— BEGIN Stored data —

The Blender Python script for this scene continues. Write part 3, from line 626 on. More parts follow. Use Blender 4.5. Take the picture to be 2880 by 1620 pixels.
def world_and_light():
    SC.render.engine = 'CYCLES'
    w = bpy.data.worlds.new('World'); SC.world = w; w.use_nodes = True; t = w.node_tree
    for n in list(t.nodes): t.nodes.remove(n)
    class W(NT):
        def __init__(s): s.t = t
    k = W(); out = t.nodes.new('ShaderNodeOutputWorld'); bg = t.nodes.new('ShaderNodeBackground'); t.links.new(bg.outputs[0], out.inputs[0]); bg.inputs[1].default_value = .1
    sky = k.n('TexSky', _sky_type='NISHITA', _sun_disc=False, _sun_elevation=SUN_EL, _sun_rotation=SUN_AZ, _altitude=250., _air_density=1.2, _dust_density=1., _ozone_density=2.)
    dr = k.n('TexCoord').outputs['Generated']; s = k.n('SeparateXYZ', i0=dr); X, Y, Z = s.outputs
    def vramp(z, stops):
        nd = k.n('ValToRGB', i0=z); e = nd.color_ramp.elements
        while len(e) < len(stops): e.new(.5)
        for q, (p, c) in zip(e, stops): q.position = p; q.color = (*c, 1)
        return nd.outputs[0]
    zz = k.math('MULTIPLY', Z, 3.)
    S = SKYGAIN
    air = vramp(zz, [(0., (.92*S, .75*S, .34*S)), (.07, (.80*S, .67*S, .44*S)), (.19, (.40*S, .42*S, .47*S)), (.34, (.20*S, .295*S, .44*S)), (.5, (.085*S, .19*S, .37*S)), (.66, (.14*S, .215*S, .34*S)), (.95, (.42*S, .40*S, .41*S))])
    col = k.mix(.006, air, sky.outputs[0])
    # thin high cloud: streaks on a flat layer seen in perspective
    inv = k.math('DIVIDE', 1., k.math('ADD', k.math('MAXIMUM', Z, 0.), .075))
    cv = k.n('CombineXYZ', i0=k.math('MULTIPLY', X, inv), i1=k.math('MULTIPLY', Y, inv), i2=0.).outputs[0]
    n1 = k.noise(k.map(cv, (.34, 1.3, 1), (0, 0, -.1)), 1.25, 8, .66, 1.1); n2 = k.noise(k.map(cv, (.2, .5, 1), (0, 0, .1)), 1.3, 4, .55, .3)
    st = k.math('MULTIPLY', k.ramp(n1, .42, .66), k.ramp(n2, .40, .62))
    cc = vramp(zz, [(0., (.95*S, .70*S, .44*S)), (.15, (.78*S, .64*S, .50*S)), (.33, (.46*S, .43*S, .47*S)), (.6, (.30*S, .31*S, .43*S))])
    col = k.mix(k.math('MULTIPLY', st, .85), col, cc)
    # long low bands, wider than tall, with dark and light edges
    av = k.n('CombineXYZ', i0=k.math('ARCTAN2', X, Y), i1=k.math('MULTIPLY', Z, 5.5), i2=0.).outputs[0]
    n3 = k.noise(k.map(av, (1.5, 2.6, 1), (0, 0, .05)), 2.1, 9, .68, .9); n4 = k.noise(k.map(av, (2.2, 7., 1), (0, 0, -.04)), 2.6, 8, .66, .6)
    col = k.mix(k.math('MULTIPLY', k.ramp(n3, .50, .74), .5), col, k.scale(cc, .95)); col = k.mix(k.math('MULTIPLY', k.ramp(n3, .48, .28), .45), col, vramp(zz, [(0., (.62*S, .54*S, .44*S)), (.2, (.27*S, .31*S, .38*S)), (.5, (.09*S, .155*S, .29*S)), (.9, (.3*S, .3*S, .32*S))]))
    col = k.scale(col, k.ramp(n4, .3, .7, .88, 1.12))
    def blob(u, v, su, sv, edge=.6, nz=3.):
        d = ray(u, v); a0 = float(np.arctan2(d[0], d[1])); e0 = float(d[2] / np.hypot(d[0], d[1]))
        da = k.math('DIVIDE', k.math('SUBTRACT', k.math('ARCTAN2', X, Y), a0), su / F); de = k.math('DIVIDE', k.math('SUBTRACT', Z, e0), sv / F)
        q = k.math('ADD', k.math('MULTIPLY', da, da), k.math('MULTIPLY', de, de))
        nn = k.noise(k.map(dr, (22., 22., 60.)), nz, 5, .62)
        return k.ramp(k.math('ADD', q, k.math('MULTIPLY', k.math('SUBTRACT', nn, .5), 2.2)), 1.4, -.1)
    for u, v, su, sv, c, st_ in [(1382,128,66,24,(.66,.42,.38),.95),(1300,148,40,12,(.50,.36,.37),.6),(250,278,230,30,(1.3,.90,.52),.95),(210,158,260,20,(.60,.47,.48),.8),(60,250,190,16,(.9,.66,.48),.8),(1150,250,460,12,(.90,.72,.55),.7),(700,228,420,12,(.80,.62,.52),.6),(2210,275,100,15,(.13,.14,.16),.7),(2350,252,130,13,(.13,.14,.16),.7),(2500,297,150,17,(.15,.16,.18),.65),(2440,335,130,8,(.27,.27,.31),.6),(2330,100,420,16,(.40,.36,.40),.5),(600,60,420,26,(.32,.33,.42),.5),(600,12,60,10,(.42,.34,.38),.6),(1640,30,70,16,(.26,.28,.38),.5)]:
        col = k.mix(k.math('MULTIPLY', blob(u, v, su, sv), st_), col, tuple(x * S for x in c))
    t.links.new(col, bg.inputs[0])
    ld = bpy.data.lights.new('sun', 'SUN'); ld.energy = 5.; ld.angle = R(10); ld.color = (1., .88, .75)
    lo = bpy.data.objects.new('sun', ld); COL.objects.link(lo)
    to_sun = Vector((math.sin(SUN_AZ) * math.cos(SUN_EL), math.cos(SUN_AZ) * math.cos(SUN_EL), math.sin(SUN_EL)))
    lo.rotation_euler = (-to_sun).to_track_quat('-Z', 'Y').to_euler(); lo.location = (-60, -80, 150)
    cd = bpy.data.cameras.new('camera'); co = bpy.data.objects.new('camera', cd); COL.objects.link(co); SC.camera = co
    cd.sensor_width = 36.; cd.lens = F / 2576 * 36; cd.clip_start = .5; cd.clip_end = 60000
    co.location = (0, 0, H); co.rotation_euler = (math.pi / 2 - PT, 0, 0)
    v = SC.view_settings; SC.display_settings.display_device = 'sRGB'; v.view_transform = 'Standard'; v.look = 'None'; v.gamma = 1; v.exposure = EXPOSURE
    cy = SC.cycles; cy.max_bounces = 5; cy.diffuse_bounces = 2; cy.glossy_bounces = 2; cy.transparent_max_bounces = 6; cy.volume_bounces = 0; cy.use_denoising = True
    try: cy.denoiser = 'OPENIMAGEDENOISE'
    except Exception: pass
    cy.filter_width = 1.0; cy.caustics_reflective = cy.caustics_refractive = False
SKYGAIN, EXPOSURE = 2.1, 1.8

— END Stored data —

Copy out each line exactly as written.

The Blender Python script for this scene continues. Write part 3, from line 626 on. More parts follow. Use Blender 4.5. Take the picture to be 2880 by 1620 pixels.
def world_and_light():
    SC.render.engine = 'CYCLES'
    w = bpy.data.worlds.new('World'); SC.world = w; w.use_nodes = True; t = w.node_tree
    for n in list(t.nodes): t.nodes.remove(n)
    class W(NT):
        def __init__(s): s.t = t
    k = W(); out = t.nodes.new('ShaderNodeOutputWorld'); bg = t.nodes.new('ShaderNodeBackground'); t.links.new(bg.outputs[0], out.inputs[0]); bg.inputs[1].default_value = .1
    sky = k.n('TexSky', _sky_type='NISHITA', _sun_disc=False, _sun_elevation=SUN_EL, _sun_rotation=SUN_AZ, _altitude=250., _air_density=1.2, _dust_density=1., _ozone_density=2.)
    dr = k.n('TexCoord').outputs['Generated']; s = k.n('SeparateXYZ', i0=dr); X, Y, Z = s.outputs
    def vramp(z, stops):
        nd = k.n('ValToRGB', i0=z); e = nd.color_ramp.elements
        while len(e) < len(stops): e.new(.5)
        for q, (p, c) in zip(e, stops): q.position = p; q.color = (*c, 1)
        return nd.outputs[0]
    zz = k.math('MULTIPLY', Z, 3.)
    S = SKYGAIN
    air = vramp(zz, [(0., (.92*S, .75*S, .34*S)), (.07, (.80*S, .67*S, .44*S)), (.19, (.40*S, .42*S, .47*S)), (.34, (.20*S, .295*S, .44*S)), (.5, (.085*S, .19*S, .37*S)), (.66, (.14*S, .215*S, .34*S)), (.95, (.42*S, .40*S, .41*S))])
    col = k.mix(.006, air, sky.outputs[0])
    # thin high cloud: streaks on a flat layer seen in perspective
    inv = k.math('DIVIDE', 1., k.math('ADD', k.math('MAXIMUM', Z, 0.), .075))
    cv = k.n('CombineXYZ', i0=k.math('MULTIPLY', X, inv), i1=k.math('MULTIPLY', Y, inv), i2=0.).outputs[0]
    n1 = k.noise(k.map(cv, (.34, 1.3, 1), (0, 0, -.1)), 1.25, 8, .66, 1.1); n2 = k.noise(k.map(cv, (.2, .5, 1), (0, 0, .1)), 1.3, 4, .55, .3)
    st = k.math('MULTIPLY', k.ramp(n1, .42, .66), k.ramp(n2, .40, .62))
    cc = vramp(zz, [(0., (.95*S, .70*S, .44*S)), (.15, (.78*S, .64*S, .50*S)), (.33, (.46*S, .43*S, .47*S)), (.6, (.30*S, .31*S, .43*S))])
    col = k.mix(k.math('MULTIPLY', st, .85), col, cc)
    # long low bands, wider than tall, with dark and light edges
    av = k.n('CombineXYZ', i0=k.math('ARCTAN2', X, Y), i1=k.math('MULTIPLY', Z, 5.5), i2=0.).outputs[0]
    n3 = k.noise(k.map(av, (1.5, 2.6, 1), (0, 0, .05)), 2.1, 9, .68, .9); n4 = k.noise(k.map(av, (2.2, 7., 1), (0, 0, -.04)), 2.6, 8, .66, .6)
    col = k.mix(k.math('MULTIPLY', k.ramp(n3, .50, .74), .5), col, k.scale(cc, .95)); col = k.mix(k.math('MULTIPLY', k.ramp(n3, .48, .28), .45), col, vramp(zz, [(0., (.62*S, .54*S, .44*S)), (.2, (.27*S, .31*S, .38*S)), (.5, (.09*S, .155*S, .29*S)), (.9, (.3*S, .3*S, .32*S))]))
    col = k.scale(col, k.ramp(n4, .3, .7, .88, 1.12))
    def blob(u, v, su, sv, edge=.6, nz=3.):
        d = ray(u, v); a0 = float(np.arctan2(d[0], d[1])); e0 = float(d[2] / np.hypot(d[0], d[1]))
        da = k.math('DIVIDE', k.math('SUBTRACT', k.math('ARCTAN2', X, Y), a0), su / F); de = k.math('DIVIDE', k.math('SUBTRACT', Z, e0), sv / F)
        q = k.math('ADD', k.math('MULTIPLY', da, da), k.math('MULTIPLY', de, de))
        nn = k.noise(k.map(dr, (22., 22., 60.)), nz, 5, .62)
        return k.ramp(k.math('ADD', q, k.math('MULTIPLY', k.math('SUBTRACT', nn, .5), 2.2)), 1.4, -.1)
    for u, v, su, sv, c, st_ in [(1382,128,66,24,(.66,.42,.38),.95),(1300,148,40,12,(.50,.36,.37),.6),(250,278,230,30,(1.3,.90,.52),.95),(210,158,260,20,(.60,.47,.48),.8),(60,250,190,16,(.9,.66,.48),.8),(1150,250,460,12,(.90,.72,.55),.7),(700,228,420,12,(.80,.62,.52),.6),(2210,275,100,15,(.13,.14,.16),.7),(2350,252,130,13,(.13,.14,.16),.7),(2500,297,150,17,(.15,.16,.18),.65),(2440,335,130,8,(.27,.27,.31),.6),(2330,100,420,16,(.40,.36,.40),.5),(600,60,420,26,(.32,.33,.42),.5),(600,12,60,10,(.42,.34,.38),.6),(1640,30,70,16,(.26,.28,.38),.5)]:
        col = k.mix(k.math('MULTIPLY', blob(u, v, su, sv), st_), col, tuple(x * S for x in c))
    t.links.new(col, bg.inputs[0])
    ld = bpy.data.lights.new('sun', 'SUN'); ld.energy = 5.; ld.angle = R(10); ld.color = (1., .88, .75)
    lo = bpy.data.objects.new('sun', ld); COL.objects.link(lo)
    to_sun = Vector((math.sin(SUN_AZ) * math.cos(SUN_EL), math.cos(SUN_AZ) * math.cos(SUN_EL), math.sin(SUN_EL)))
    lo.rotation_euler = (-to_sun).to_track_quat('-Z', 'Y').to_euler(); lo.location = (-60, -80, 150)
    cd = bpy.data.cameras.new('camera'); co = bpy.data.objects.new('camera', cd); COL.objects.link(co); SC.camera = co
    cd.sensor_width = 36.; cd.lens = F / 2576 * 36; cd.clip_start = .5; cd.clip_end = 60000
    co.location = (0, 0, H); co.rotation_euler = (math.pi / 2 - PT, 0, 0)
    v = SC.view_settings; SC.display_settings.display_device = 'sRGB'; v.view_transform = 'Standard'; v.look = 'None'; v.gamma = 1; v.exposure = EXPOSURE
    cy = SC.cycles; cy.max_bounces = 5; cy.diffuse_bounces = 2; cy.glossy_bounces = 2; cy.transparent_max_bounces = 6; cy.volume_bounces = 0; cy.use_denoising = True
    try: cy.denoiser = 'OPENIMAGEDENOISE'
    except Exception: pass
    cy.filter_width = 1.0; cy.caustics_reflective = cy.caustics_refractive = False
SKYGAIN, EXPOSURE = 2.1, 1.8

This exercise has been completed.